There is a large swath of the population that is not very good at doing research. The issue with them is not whether a message is right or wrong, but that a particular message got there first - and is convenient. Once the message has entered the untrained mind and it has made a formal commitment to it, the powers of reason are surprisingly ineffective in changing the believer's mind, especially if the message taps into basic prejudices which the holder may not even be aware of at a conscious level. So basically it's all about who got their message across first.

There are many people in the UK who have been convinced that the EU is a mega conspiracy and the cause of all the UK's ills, from the decimation of our fishing industry to the problems with the NHS, despite even cursory investigation proving this to be palpable nonsense. Such individuals, generally, are either very bad at, or cannot be bothered with, basic research which may contravene a decision in which they've already invested emotional capital or which has triggered a fear response.

They've heard Farage banging on about it for over a decade - he got his Project Fear message in first, especially following the 2015 Syrian refugee crisis; Turks will overrun the country, immigrants are stealing our jobs, the EU's accounts have never been signed off, the EU gives grants to British companies to move elsewhere in the EU, etc. - all nonsense, yet providing evidence has zero effect.

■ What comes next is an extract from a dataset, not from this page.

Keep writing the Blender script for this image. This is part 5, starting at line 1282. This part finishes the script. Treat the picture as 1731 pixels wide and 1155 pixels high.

If a hard Brexit happens, it will take 10 to 20 years to get back to the level of prosperity we currently enjoy within the EU - at best. So what do we actually gain when we have to undergo 10 to 20 years of austerity and demolish our manufacturing capability in the process (as even Minford - the doyen economist of Brexiteers - forecasts), just so that Brexit sponsoring, disaster capitalists can go on a buying spree among the ruins?